* START *

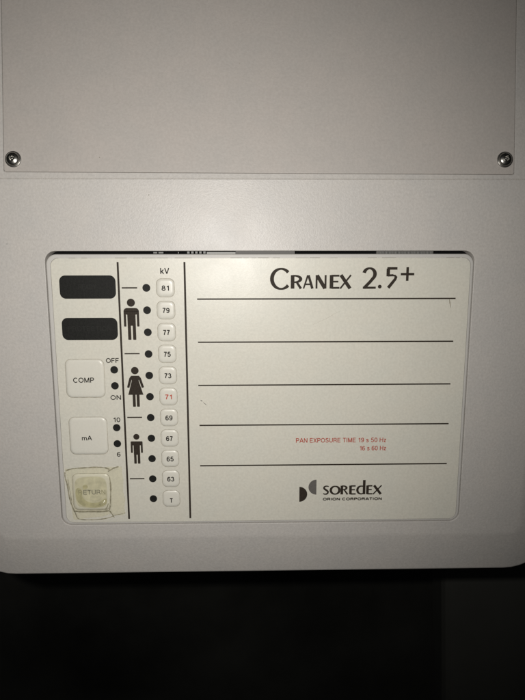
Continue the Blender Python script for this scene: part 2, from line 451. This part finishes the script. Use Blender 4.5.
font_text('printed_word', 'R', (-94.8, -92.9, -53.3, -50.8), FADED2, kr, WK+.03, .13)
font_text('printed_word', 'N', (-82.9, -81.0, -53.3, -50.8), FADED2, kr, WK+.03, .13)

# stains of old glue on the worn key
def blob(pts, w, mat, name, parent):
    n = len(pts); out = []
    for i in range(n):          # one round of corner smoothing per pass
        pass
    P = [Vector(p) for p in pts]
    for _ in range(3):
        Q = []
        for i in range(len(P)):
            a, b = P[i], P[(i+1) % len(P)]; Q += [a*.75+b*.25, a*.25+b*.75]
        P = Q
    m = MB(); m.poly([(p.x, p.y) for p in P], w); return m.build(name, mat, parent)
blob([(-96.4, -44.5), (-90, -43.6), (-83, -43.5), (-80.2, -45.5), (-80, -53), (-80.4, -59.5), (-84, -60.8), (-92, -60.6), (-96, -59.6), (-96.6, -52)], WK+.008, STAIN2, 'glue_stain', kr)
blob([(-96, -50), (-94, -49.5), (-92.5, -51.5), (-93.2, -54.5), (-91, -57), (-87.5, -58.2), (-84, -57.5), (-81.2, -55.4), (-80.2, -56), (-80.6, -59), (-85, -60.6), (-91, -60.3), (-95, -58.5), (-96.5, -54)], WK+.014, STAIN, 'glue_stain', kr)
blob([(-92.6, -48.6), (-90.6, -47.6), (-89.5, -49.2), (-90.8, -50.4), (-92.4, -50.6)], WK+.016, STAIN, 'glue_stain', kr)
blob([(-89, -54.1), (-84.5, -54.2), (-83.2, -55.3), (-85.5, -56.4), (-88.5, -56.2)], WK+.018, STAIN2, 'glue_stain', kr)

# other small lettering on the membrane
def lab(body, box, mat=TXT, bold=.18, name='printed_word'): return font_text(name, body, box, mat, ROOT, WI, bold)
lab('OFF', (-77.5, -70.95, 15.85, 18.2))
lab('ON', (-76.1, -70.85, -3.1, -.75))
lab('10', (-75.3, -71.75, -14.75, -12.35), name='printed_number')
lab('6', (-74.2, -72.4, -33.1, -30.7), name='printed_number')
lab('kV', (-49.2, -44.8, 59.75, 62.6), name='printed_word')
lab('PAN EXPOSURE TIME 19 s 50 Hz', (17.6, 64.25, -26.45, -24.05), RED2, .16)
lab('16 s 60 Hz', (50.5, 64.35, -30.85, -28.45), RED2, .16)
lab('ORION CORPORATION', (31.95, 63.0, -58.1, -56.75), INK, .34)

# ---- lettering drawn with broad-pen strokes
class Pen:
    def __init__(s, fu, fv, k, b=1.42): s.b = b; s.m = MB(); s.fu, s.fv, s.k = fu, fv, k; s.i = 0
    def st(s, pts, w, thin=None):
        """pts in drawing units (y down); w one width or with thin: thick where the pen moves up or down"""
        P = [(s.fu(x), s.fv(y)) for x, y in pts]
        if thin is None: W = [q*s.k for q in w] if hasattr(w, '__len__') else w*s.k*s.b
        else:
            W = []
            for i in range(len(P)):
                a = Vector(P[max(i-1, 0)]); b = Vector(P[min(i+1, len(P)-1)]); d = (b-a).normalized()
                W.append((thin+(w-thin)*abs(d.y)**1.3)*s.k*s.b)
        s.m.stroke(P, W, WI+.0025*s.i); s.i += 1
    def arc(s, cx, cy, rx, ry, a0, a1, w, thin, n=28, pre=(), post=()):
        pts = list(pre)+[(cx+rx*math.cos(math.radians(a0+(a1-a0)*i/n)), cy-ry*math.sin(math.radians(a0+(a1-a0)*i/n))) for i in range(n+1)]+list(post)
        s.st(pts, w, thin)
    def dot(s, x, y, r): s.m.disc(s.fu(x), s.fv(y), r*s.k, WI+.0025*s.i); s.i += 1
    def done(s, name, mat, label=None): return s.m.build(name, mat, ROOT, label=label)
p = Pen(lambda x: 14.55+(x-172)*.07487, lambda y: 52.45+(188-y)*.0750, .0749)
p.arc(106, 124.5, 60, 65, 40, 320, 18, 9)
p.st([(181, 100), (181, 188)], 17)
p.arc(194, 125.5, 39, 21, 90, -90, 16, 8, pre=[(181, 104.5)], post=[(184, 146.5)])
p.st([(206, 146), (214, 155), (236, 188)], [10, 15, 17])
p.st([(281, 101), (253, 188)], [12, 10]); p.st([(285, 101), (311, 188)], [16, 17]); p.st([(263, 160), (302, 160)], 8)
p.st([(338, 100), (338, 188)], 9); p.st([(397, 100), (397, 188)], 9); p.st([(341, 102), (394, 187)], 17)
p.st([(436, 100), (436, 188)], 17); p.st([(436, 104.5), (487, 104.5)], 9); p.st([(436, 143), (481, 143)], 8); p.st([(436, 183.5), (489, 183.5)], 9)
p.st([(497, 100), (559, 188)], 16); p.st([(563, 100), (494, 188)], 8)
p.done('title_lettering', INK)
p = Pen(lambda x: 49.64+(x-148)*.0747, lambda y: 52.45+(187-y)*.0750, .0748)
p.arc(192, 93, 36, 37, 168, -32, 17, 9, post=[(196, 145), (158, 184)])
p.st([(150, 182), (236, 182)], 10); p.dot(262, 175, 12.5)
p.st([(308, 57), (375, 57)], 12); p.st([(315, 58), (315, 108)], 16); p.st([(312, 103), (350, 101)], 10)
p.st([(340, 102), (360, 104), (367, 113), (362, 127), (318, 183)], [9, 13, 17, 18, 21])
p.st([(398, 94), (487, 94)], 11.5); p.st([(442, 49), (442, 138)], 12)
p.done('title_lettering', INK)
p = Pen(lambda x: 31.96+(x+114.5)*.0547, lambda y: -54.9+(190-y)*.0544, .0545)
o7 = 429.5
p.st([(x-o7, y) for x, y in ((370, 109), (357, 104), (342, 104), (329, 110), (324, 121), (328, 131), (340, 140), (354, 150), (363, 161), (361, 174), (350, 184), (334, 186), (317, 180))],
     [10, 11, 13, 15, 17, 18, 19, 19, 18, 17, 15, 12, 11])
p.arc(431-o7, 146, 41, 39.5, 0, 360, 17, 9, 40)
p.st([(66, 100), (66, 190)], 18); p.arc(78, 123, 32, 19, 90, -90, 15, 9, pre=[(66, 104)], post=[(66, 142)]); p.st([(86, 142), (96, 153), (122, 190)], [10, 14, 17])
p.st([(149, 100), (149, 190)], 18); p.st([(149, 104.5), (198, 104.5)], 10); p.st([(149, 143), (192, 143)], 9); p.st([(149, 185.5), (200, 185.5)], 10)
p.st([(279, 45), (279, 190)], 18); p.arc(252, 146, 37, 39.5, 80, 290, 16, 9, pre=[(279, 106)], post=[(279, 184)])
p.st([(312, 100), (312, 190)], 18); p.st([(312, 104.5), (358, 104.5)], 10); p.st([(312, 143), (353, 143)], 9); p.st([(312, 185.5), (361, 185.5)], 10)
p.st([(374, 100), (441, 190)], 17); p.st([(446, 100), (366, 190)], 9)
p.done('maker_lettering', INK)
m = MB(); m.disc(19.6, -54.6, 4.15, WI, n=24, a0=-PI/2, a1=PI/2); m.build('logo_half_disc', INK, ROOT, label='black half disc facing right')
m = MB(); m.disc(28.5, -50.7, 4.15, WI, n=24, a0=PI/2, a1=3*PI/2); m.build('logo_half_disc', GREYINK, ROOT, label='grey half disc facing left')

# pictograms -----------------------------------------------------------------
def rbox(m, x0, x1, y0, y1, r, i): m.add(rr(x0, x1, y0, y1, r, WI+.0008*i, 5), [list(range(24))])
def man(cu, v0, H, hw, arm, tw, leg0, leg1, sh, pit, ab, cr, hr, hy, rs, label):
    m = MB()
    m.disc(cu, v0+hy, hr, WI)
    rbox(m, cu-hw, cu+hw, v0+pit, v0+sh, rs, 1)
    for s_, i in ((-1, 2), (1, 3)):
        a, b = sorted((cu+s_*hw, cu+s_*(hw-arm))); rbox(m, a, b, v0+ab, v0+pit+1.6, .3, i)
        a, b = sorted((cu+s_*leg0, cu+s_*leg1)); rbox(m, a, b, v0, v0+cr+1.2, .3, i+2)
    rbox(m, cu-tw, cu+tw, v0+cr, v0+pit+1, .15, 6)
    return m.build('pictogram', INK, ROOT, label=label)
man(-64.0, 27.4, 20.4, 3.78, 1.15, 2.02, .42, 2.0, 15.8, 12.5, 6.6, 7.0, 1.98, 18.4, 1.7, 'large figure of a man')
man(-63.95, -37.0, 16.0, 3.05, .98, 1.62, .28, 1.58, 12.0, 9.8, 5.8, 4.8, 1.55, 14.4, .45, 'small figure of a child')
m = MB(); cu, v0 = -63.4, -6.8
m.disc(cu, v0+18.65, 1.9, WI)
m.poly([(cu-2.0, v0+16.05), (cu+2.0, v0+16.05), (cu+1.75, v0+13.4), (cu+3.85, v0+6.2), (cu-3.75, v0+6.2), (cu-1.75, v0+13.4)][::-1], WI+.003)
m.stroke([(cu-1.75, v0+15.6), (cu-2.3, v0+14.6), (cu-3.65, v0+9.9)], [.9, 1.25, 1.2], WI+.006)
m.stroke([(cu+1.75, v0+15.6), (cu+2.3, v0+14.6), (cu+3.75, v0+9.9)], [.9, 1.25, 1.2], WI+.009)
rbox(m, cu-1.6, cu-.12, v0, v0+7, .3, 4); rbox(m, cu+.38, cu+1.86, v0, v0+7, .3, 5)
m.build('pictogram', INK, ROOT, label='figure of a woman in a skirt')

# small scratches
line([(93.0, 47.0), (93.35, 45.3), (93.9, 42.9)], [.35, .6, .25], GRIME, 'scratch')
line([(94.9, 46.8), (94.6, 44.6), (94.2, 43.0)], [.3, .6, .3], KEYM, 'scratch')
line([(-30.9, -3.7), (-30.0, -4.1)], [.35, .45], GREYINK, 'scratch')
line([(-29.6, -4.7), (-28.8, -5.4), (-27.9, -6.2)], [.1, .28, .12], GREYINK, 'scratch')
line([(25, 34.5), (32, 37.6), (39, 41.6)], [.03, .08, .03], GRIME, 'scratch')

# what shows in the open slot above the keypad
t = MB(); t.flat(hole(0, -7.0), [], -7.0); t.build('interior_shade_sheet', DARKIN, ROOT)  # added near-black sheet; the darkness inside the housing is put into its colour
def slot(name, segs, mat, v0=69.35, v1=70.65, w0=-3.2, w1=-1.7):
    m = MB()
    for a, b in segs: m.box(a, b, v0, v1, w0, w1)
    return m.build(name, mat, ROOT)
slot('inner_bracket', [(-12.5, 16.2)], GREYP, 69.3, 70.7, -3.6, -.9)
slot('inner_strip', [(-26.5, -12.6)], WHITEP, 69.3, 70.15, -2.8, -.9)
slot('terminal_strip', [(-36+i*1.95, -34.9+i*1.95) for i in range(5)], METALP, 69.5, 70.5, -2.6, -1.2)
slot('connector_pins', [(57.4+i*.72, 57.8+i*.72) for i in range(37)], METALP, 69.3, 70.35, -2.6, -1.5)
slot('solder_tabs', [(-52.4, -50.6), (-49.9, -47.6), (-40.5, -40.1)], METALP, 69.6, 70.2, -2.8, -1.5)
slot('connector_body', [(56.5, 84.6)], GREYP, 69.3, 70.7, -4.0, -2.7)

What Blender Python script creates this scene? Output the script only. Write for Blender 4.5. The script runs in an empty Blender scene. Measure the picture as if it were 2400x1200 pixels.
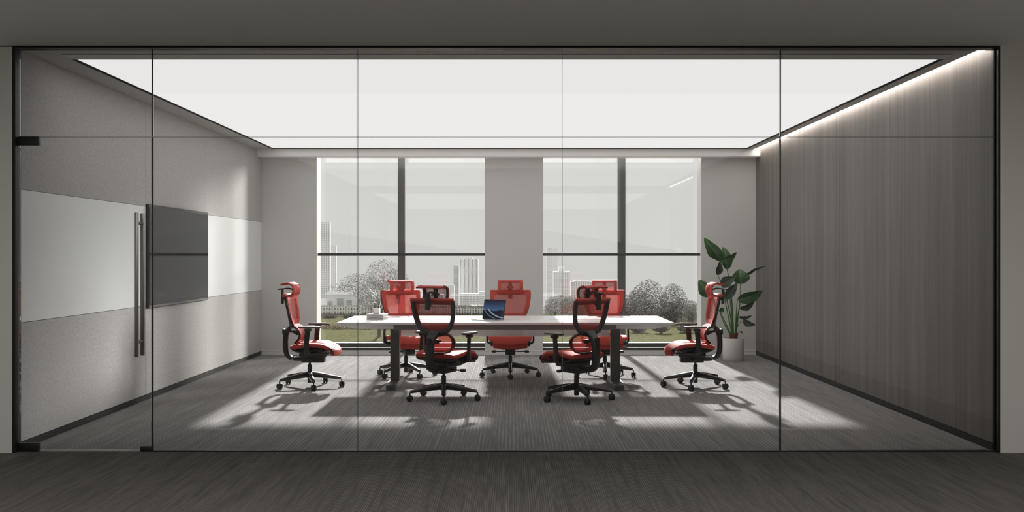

* END *

--- Your goal ---
With all pictures left out, please transcribe exactly the lines from the start of the material through the line with "-81.0, -53.3, -50.8), FADED2, kr, WK+.03, .13)".

--- Reply ---
Continue the Blender Python script for this scene: part 2, from line 451. This part finishes the script. Use Blender 4.5.
font_text('printed_word', 'R', (-94.8, -92.9, -53.3, -50.8), FADED2, kr, WK+.03, .13)
font_text('printed_word', 'N', (-82.9, -81.0, -53.3, -50.8), FADED2, kr, WK+.03, .13)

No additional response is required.